[extropy-chat] A crushing defense of objective ethics. UniversalVolition and 'Ought' from 'is'.

John K Clark jonkc at att.net
Thu May 5 16:43:03 UTC 2005


"Marc Geddes" <marc_geddes at yahoo.co.nz>

> The first assumption I make is that meaning and
> purpose ultimately comes from sentient minds.

Yes I agree, absolutely no argument.

> The second assumption is this: 'The ultimate fate of
> the universe is indeterminate

Indeterminate eh, well..., maybe yes maybe no.

> any proposed course of action, presupposes that
> meaning is important.

Meaning is very important to me and to most sentient beings but to hydrogen
and helium gas that makes up the overwhelming bulk of the visible universe
meaning is not important at all; it's not unimportant either, it has no
opinion on the subject becauseit's just gas.

> Therefore *all* ethical systems presuppose the value of meaning.

Yes, but all ethical systems only deal with a very tiny subset of the
universe.

> The importance of meaning is a universal.

Absolutely untrue.

> there can be no meaning without mind.

Or to put it another way, there can be no meaning without subjectivity, but
your post claims to prove things about objectivity. I think your fundamental
error is in equating objectivity with importance and subjectivity with
triviality; I would think members of this list who talk so easily about
uploading and virtual reality and the universe as a computer program would
understand that the very opposite is true.

> Meaning comes from sentient minds.

Exactly, minds are in the meaning generating business, that's why I can give
meaning to a cloud of hydrogen gas but it can't give meaning to me.

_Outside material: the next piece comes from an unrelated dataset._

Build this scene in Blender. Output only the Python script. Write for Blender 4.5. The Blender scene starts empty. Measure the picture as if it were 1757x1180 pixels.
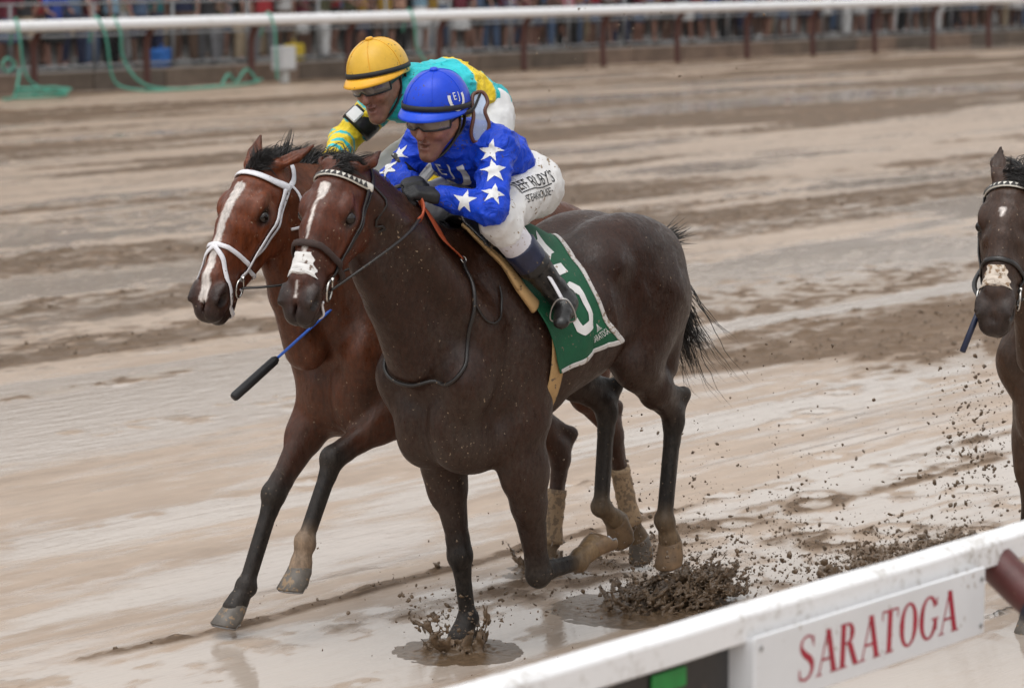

> The preservation of the life of sentient beings
> (plural) is a good.

99.999999999999% of the universe doesn't give a damn one way or the
other but yes, life is good for those very subjective sentient beings.
Well usually anyway, a man who has just been disemboweled and was
begging for death might disagree.

> the continued life of sentient beings (in the
> utilitarian sense) is a good.

As I said, it's good for minds in those subjective beings, not good or bad
or important for a cloud of hydrogen gas that objectively exists 10,000
light years away.

Let's briefly review your reasoning chain:

Meaning comes from minds, subjectivity comes from minds, "meaning" has a
meaning and it also comes from minds, "importance" has a meaning and it
comes from minds, "good" has a meaning and it comes from minds, "evil" has a
meaning and it comes from minds; therefore you conclude ethics is objective.
Huh?

And I don't understand why you should even care, if that cloud of hydrogen
gas has an opinion on what I should do next I'm not very interested in what
it is, I'll follow my own counsel thank you very much because subjectivity
is far more important that objectivity.